I deal with the same sh** my so... we arn't married and we have a 7mo old. and thank god I am not pregnant right now... I would flip. I live with my parents. trying to get on my feet and he is constantly demanding me to do stuff for him. he has no job. has had one for a total of 6mos the entire relationship... I fully supported him and his cigarette habit. and put a roof over his head and food on his plate. wtf he is a grown man. he should be supporting us and we should support eachother. My so is in rehab for his drinking problem but he still wants me to spend all my time with him every day i have off and that consists of spending lots of money ( hes not welcome at my parents thats another story) Money I could use to get into my own place. he dosent pay cs to me or anything. I dont want it. but I feel like I am supporting a full grown man. If I were you I would say a phone call every other day. and you would write once a week. heck... I have a website if you want for cheap cards.
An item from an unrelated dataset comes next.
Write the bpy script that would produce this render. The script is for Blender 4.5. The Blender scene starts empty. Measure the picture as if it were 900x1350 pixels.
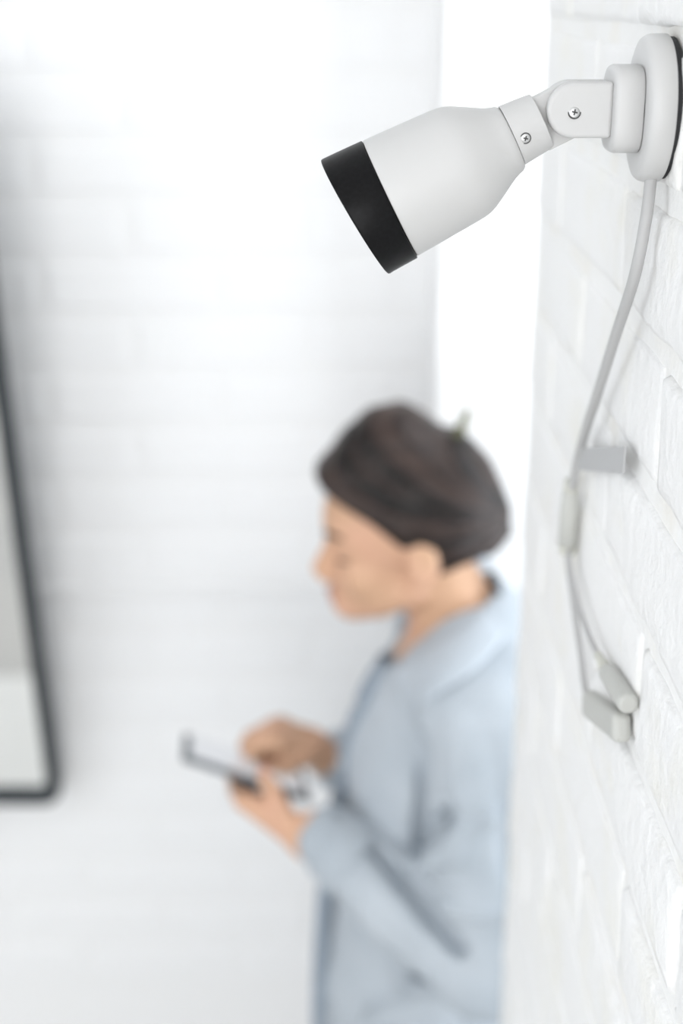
import bpy, bmesh, math, random
import numpy as np
from mathutils import Vector, Matrix
import openvdb

# ------------------------------------------------------------------ camera, world, lights, exposure
scene = bpy.context.scene
COL = scene.collection
FPX = 1875.0                       # 50 mm lens on a 36 mm tall frame, in pixels of a 900 x 1350 picture
PITCH = math.radians(20.0)
LENS_Z = 2.15
CP, SP = math.cos(PITCH), math.sin(PITCH)
FWD = np.array((0, CP, -SP)); UPV = np.array((0, SP, CP)); LENS = np.array((0, 0, LENS_Z))

cam_data = bpy.data.cameras.new('view_camera')
cam_data.sensor_fit = 'VERTICAL'; cam_data.sensor_height = 36.0; cam_data.sensor_width = 24.0
cam_data.lens = 50.0; cam_data.clip_start = 0.02
cam_data.dof.use_dof = True
cam_data.dof.focus_distance = 0.715
cam_data.dof.aperture_fstop = 3.2
cam_data.dof.aperture_blades = 0
cam = bpy.data.objects.new('view_camera', cam_data); COL.objects.link(cam)
cam.location = (0, 0, LENS_Z); cam.rotation_euler = (math.radians(90) - PITCH, 0, 0)
scene.camera = cam

scene.view_settings.view_transform = 'Standard'
scene.view_settings.look = 'None'
scene.view_settings.gamma = 1.0
scene.view_settings.use_curve_mapping = False
scene.view_settings.exposure = 0.0
scene.cycles.max_bounces = 10
scene.cycles.diffuse_bounces = 6

world = bpy.data.worlds.new('sky'); scene.world = world; world.use_nodes = True
bg = world.node_tree.nodes['Background']
bg.inputs['Color'].default_value = (0.80, 0.89, 1.0, 1); bg.inputs['Strength'].default_value = 1.6


def area_light(name, loc, direction, sx, sy, power, colour):
    d = bpy.data.lights.new(name, 'AREA'); d.shape = 'RECTANGLE'; d.size = sx; d.size_y = sy
    d.energy = power; d.color = colour
    o = bpy.data.objects.new(name, d); COL.objects.link(o); o.location = loc
    o.rotation_euler = Vector(direction).to_track_quat('-Z', 'Y').to_euler()
    return o


# area lights as daylight at unseen windows; left and front added for light
area_light('daylight_right', (0.46, 1.47, 1.95), (-1, 0, 0), 0.40, 2.5, 8.0, (0.96, 0.985, 1.0))
area_light('daylight_left', (-2.86, -0.9, 2.20), (1, 0, 0), 2.7, 2.6, 30.0, (0.97, 0.985, 1.0))
area_light('daylight_front', (-0.70, -2.66, 1.95), (0, 1, 0), 1.6, 2.7, 54.0, (1.0, 0.968, 0.935))


def at(px, py, depth):
    return LENS + depth * (FWD + (px - 450) / FPX * np.array((1, 0, 0)) - (py - 675) / FPX * UPV)


def ray(px, py):
    return FWD + (px - 450) / FPX * np.array((1, 0, 0)) - (py - 675) / FPX * UPV


def at_y(px, py, y):
    d = ray(px, py); return LENS + d * (y / d[1])


def at_x(px, py, x):
    d = ray(px, py); return LENS + d * (x / d[0])


# ------------------------------------------------------------------ materials
def mat(name, colour, rough=0.5, metallic=0.0, noise=None, bump=None, transmission=0.0, ior=1.45, spec=0.5, alpha=1.0):
    """noise = (scale, second colour, low, high) on object space; bump = (scale, strength, distance)"""
    m = bpy.data.materials.new(name); m.use_nodes = True
    nt = m.node_tree; b = nt.nodes['Principled BSDF']
    b.inputs['Base Color'].default_value = (*colour, 1); b.inputs['Roughness'].default_value = rough
    b.inputs['Metallic'].default_value = metallic; b.inputs['Transmission Weight'].default_value = transmission
    b.inputs['IOR'].default_value = ior; b.inputs['Specular IOR Level'].default_value = spec
    b.inputs['Alpha'].default_value = alpha
    if noise or bump:
        geo = nt.nodes.new('ShaderNodeNewGeometry')
    if noise:
        n = nt.nodes.new('ShaderNodeTexNoise'); n.inputs['Scale'].default_value = noise[0]; n.inputs['Detail'].default_value = 5
        nt.links.new(geo.outputs['Position'], n.inputs['Vector'])
        r = nt.nodes.new('ShaderNodeValToRGB')
        r.color_ramp.elements[0].position = noise[2]; r.color_ramp.elements[0].color = (*colour, 1)
        r.color_ramp.elements[1].position = noise[3]; r.color_ramp.elements[1].color = (*noise[1], 1)
        nt.links.new(n.outputs['Fac'], r.inputs['Fac']); nt.links.new(r.outputs['Color'], b.inputs['Base Color'])
    if bump:
        n2 = nt.nodes.new('ShaderNodeTexNoise'); n2.inputs['Scale'].default_value = bump[0]; n2.inputs['Detail'].default_value = 6
        n2.inputs['Roughness'].default_value = 0.55
        nt.links.new(geo.outputs['Position'], n2.inputs['Vector'])
        bp = nt.nodes.new('ShaderNodeBump'); bp.inputs['Strength'].default_value = bump[1]; bp.inputs['Distance'].default_value = bump[2]
        nt.links.new(n2.outputs['Fac'], bp.inputs['Height']); nt.links.new(bp.outputs['Normal'], b.inputs['Normal'])
    return m


M = {}
M['white_brick'] = mat('white_brick_paint', (0.86, 0.86, 0.855), 0.6, noise=(16, (0.84, 0.83, 0.78), 0.52, 0.75), bump=(75, 0.8, 0.004))
M['white_mortar'] = mat('white_mortar_paint', (0.85, 0.85, 0.84), 0.7, noise=(20, (0.83, 0.81, 0.76), 0.5, 0.75), bump=(45, 0.6, 0.005))
M['back_brick'] = mat('back_brick_paint', (0.835, 0.842, 0.85), 0.6, bump=(40, 0.3, 0.003))
M['plaster'] = mat('plaster_paint', (0.83, 0.835, 0.84), 0.7, bump=(30, 0.3, 0.004))
M['pier_paint'] = mat('pier_paint', (0.90, 0.90, 0.90), 0.6, bump=(40, 0.3, 0.003))
M['ceiling'] = mat('ceiling_paint', (0.87, 0.87, 0.87), 0.8)
M['floor'] = mat('grey_floor', (0.42, 0.42, 0.41), 0.45, noise=(3, (0.52, 0.51, 0.49), 0.35, 0.7), bump=(25, 0.2, 0.003))
M['added_rug'] = mat('white_rug_wool', (0.80, 0.80, 0.78), 0.95, bump=(220, 0.7, 0.006))
M['window_paint'] = mat('window_paint', (0.80, 0.80, 0.80), 0.4)
M['glass'] = mat('window_glass', (1, 1, 1), 0.0, transmission=1.0, ior=1.45)
M['cctv_white'] = mat('white_housing', (0.575, 0.575, 0.572), 0.42, bump=(900, 0.05, 0.0005))
M['cctv_black'] = mat('black_hood', (0.004, 0.004, 0.0045), 0.40, spec=0.16, noise=(500, (0.007, 0.007, 0.008), 0.4, 0.7), bump=(1800, 0.06, 0.0002))
M['gasket'] = mat('dark_gasket', (0.02, 0.02, 0.022), 0.7)
M['lens_glass'] = mat('dark_lens_glass', (0.01, 0.01, 0.015), 0.05)
M['led'] = mat('led_dome', (0.25, 0.24, 0.22), 0.15)
M['steel'] = mat('screw_steel', (0.62, 0.62, 0.62), 0.3, metallic=1.0)
M['recess'] = mat('screw_recess', (0.05, 0.05, 0.05), 0.6)
M['cable'] = mat('white_cable_rubber', (0.45, 0.45, 0.45), 0.5)
M['connector'] = mat('white_connector_plastic', (0.50, 0.505, 0.48), 0.5)
M['connector_ring'] = mat('ivory_ring', (0.55, 0.55, 0.50), 0.5)
M['tag'] = mat('grey_tag_film', (0.45, 0.455, 0.46), 0.5)
M['skin'] = mat('skin', (0.61, 0.375, 0.24), 0.5, noise=(14, (0.64, 0.37, 0.255), 0.4, 0.7))
M['lips'] = mat('lips', (0.50, 0.24, 0.18), 0.45)
M['nail'] = mat('pink_nail', (0.80, 0.42, 0.40), 0.3)
M['eye_white'] = mat('eye_white', (0.75, 0.72, 0.70), 0.2)
M['iris'] = mat('brown_iris', (0.06, 0.03, 0.02), 0.2)
M['denim'] = mat('pale_denim', (0.385, 0.43, 0.475), 0.85, noise=(9, (0.475, 0.52, 0.565), 0.35, 0.7), bump=(700, 0.2, 0.001))
M['denim_light'] = mat('collar_denim', (0.50, 0.555, 0.61), 0.85, bump=(700, 0.2, 0.001))
M['denim_shade'] = mat('shaded_denim', (0.27, 0.32, 0.38), 0.85)  # shade of the far shirt front, put into the colour
M['trouser'] = mat('dark_trousers', (0.05, 0.06, 0.09), 0.8, bump=(500, 0.2, 0.001))
M['shoe'] = mat('white_shoe', (0.75, 0.75, 0.74), 0.5)
M['sole'] = mat('shoe_sole', (0.5, 0.45, 0.38), 0.6)
M['clip'] = mat('olive_clip', (0.20, 0.20, 0.10), 0.25, transmission=0.45)
M['tablet_case'] = mat('tablet_case', (0.10, 0.115, 0.135), 0.4)
M['mirror_frame'] = mat('black_frame_metal', (0.035, 0.042, 0.048), 0.4, metallic=0.3)
M['mirror'] = mat('mirror_silver', (0.93, 0.94, 0.94), 0.01, metallic=1.0)
M['button'] = mat('shirt_button', (0.75, 0.74, 0.70), 0.3)


def emissive(name, colour, strength):
    m = bpy.data.materials.new(name); m.use_nodes = True
    b = m.node_tree.nodes['Principled BSDF']
    b.inputs['Base Color'].default_value = (0.05, 0.05, 0.05, 1); b.inputs['Roughness'].default_value = 0.12
    b.inputs['Emission Color'].default_value = (*colour, 1); b.inputs['Emission Strength'].default_value = strength
    return m


M['screen'] = emissive('lit_screen', (0.92, 0.95, 1.0), 0.55)


def hair_material():
    m = bpy.data.materials.new('brown_hair'); m.use_nodes = True
    nt = m.node_tree; b = nt.nodes['Principled BSDF']; b.inputs['Roughness'].default_value = 0.42; b.inputs['Specular IOR Level'].default_value = 0.3
    tc = nt.nodes.new('ShaderNodeNewGeometry'); mp = nt.nodes.new('ShaderNodeMapping')
    mp.inputs['Rotation'].default_value = (0, math.radians(35), 0); mp.inputs['Scale'].default_value = (7, 22, 38)
    n = nt.nodes.new('ShaderNodeTexNoise'); n.inputs['Scale'].default_value = 1.0; n.inputs['Detail'].default_value = 4
    r = nt.nodes.new('ShaderNodeValToRGB')
    r.color_ramp.elements[0].position = 0.35; r.color_ramp.elements[0].color = (0.004, 0.0022, 0.0018, 1)
    r.color_ramp.elements[1].position = 0.7; r.color_ramp.elements[1].color = (0.060, 0.038, 0.032, 1)
    bp = nt.nodes.new('ShaderNodeBump'); bp.inputs['Strength'].default_value = 0.6; bp.inputs['Distance'].default_value = 0.004
    L = nt.links.new
    L(tc.outputs['Position'], mp.inputs['Vector']); L(mp.outputs['Vector'], n.inputs['Vector'])
    at_n = nt.nodes.new('ShaderNodeAttribute'); at_n.attribute_name = 'strand'
    mx = nt.nodes.new('ShaderNodeMath'); mx.operation = 'MULTIPLY_ADD'; mx.inputs[1].default_value = .42
    m2 = nt.nodes.new('ShaderNodeMath'); m2.operation = 'MULTIPLY'; m2.inputs[1].default_value = .52
    L(n.outputs['Fac'], m2.inputs[0]); L(at_n.outputs['Fac'], mx.inputs[0]); L(m2.outputs[0], mx.inputs[2]); L(mx.outputs[0], r.inputs['Fac'])
    L(r.outputs['Color'], b.inputs['Base Color']); L(n.outputs['Fac'], bp.inputs['Height']); L(bp.outputs['Normal'], b.inputs['Normal'])
    return m


M['hair'] = hair_material()

# ------------------------------------------------------------------ object helpers
ROOT = {}


def world_of(o):
    p = Vector(o.location)
    while o.parent is not None:
        o = o.parent; p = p + Vector(o.location)
    return p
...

I wrote them to my so when he was in jail for 2mos. ( last year this time and yeah I was 5 mos pregnant so I understand how you feel to a point)give him the tough love honey... =] it was his dumb decisions that got him in the mess.. my so and I got into it last night over him wanting me to pay off his probation... I told him I wasn't going to pay for his mistakes he has to take responsibility for his actions. its not mine.

Roneshia Gibson Due July 23; 1 child; Las Vegas, Nevada 3 posts
4th May '12
Quoting Leland makes Three =]:" I deal with the same sh** my so... we arn't married and we have a 7mo old. and thank god I am not pregnant ... [snip!] ... his probation... I told him I wasn't going to pay for his mistakes he has to take responsibility for his actions. its not mine."


WELL THIS DUDE YOU ARE WITH IS AN COMPLETE a*****e. YOU HAVE A BABY TO TAKE CARE OF HE NEEDS TO GROW THE HELL UP. IM PRETTY SURE HE WOULDNT MAKE A BABY WITH HIS MOTHER SO WHY SHOULD YOU HAVE TO BATHE HIM, NURTURE IS GROWN ASS MY SUGGESTION FOR YOU IS TO THE BEST YOU CAN DO FOR YOU AND YOUR LIL ONE. BECUZ HE'S GOING TO CONTINUE TO BE A JACK ASS UNTIL HE REALIZE WHAT HE HAD WAS GONE.

* Sara * 2 kids; Texas 18864 posts
4th May '12
Quoting Rumple Foreskin
* Sara * 2 kids; Texas 18864 posts
4th May '12
Quoting Roneshia Gibson:" WELL THIS DUDE YOU ARE WITH IS AN COMPLETE a*****e. YOU HAVE A BABY TO TAKE CARE OF HE NEEDS TO GROW ... [snip!] ... BEST YOU CAN DO FOR YOU AND YOUR LIL ONE. BECUZ HE'S GOING TO CONTINUE TO BE A JACK ASS UNTIL HE REALIZE WHAT HE HAD WAS GONE."


WHY ARE YOU SCREAMING AT HER? IT'S NOT THAT SERIOUS.